Breckland Birder

Breckland Birder
Crossbill in Breckland, Norfolk Photo by Paul Newport

Friday, 21 November 2014

Little and Great Cressingham, Norfolk

A very typical November day with murky conditions although temperatures remained above average peaking at about 10 degrees.  Some short lived brighter spells soon gave way to rain by mid-afternoon.

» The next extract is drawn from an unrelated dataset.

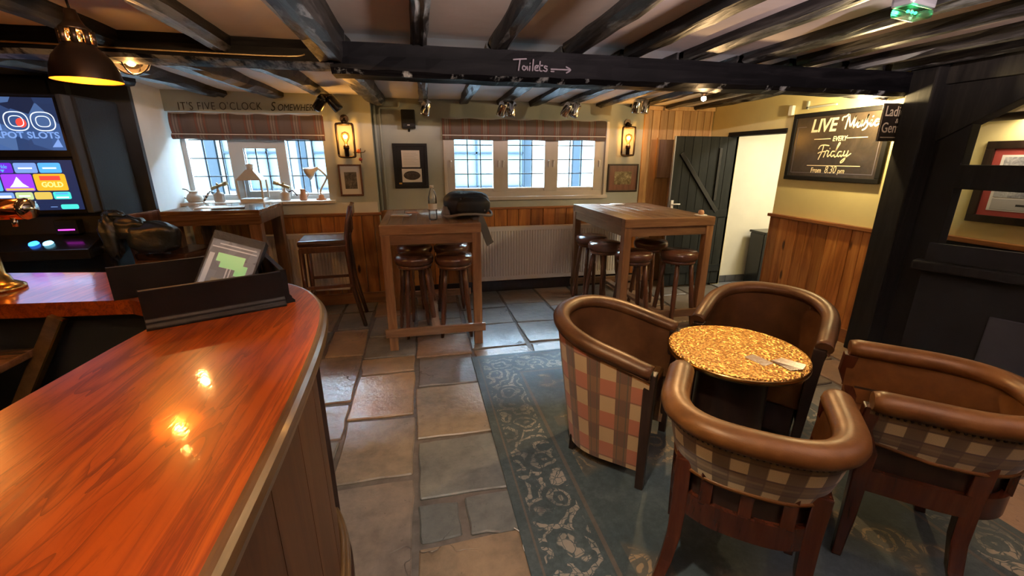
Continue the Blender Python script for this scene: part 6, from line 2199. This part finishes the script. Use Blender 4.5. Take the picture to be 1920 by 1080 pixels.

Peddars Way Footpath (Little and Great Cressingham)
My first walk of the day took me from the village of Little Cressingham north along the Peddars Way to the Priory Road junction at Great Cressingham, and back again, a distance of about 3.5 miles.
Initially appearing quiet, fortunes changed about a mile north of Little Cressingham with a flock of about 50 Fieldfares on the fields and in hedgerows alongside the road.  A few Starlings mixed with the Thrushes.  The hedges here are rich in fruits, mostly Hawthorn and Blackthorn, which the Fieldfares will eat, but also, the birds flocked on the wet fields where various invertebrates will be taken.
1st winter male Blackbird
Between the Peddars Way crossroads and Priory Road, the path is lined both sides with well stocked hedgerows, the most noticeable species here was multiple numbers of Bullfinches and Blackbirds.  The number of 'piping' Bullfinches indicated several birds present in the hedgerows.  Equally, several Blackbirds seen would show that many of these are continental birds.
Walking back south along the path, Blackbirds continued to show themselves and flashes of white rumps between cover gave the delightful Bullfinch away.
North Bridge, Little Cressingham is always worth a prolonged watch as so much habitat exists here in the valley.  On this occasion, Blackbirds, Song Thrush, a few Goldfinches, and Redpoll (3) were seen.  The latter two species will probably be attracted to the abundance of Alder, a favoured food source for these Finches.

Little Cressingham (Hopton Farm to The Fairstead)
This afternoon I walked the Great Cressingham road from the Watton Brook Valley north to The Fairstead and back, a distance of about 2 miles.
Immediately, I was greeted by another small flock of about 40 Fieldfares in the meadow north of the brook.  Typically wary, these Thrushes often took to the wing, however, they were seen on the grassy paddock where they will take various invertebrates.  A Great Spotted Woodpecker was seen chisseling away at dead bark in an Oak.
Walking north up the hill, a number of Blackbirds were seen as well as the odd flash of white rump of a Bullfinch darting between cover.   
Back by the brook I checked a large area of grazing where a single Buzzard was on Rabbit prey.  A further Buzzard was over Princes Covert.  A single Grey Wagtail passed over calling.
I headed home with conditions turning increasingly murky, once home, rain set in.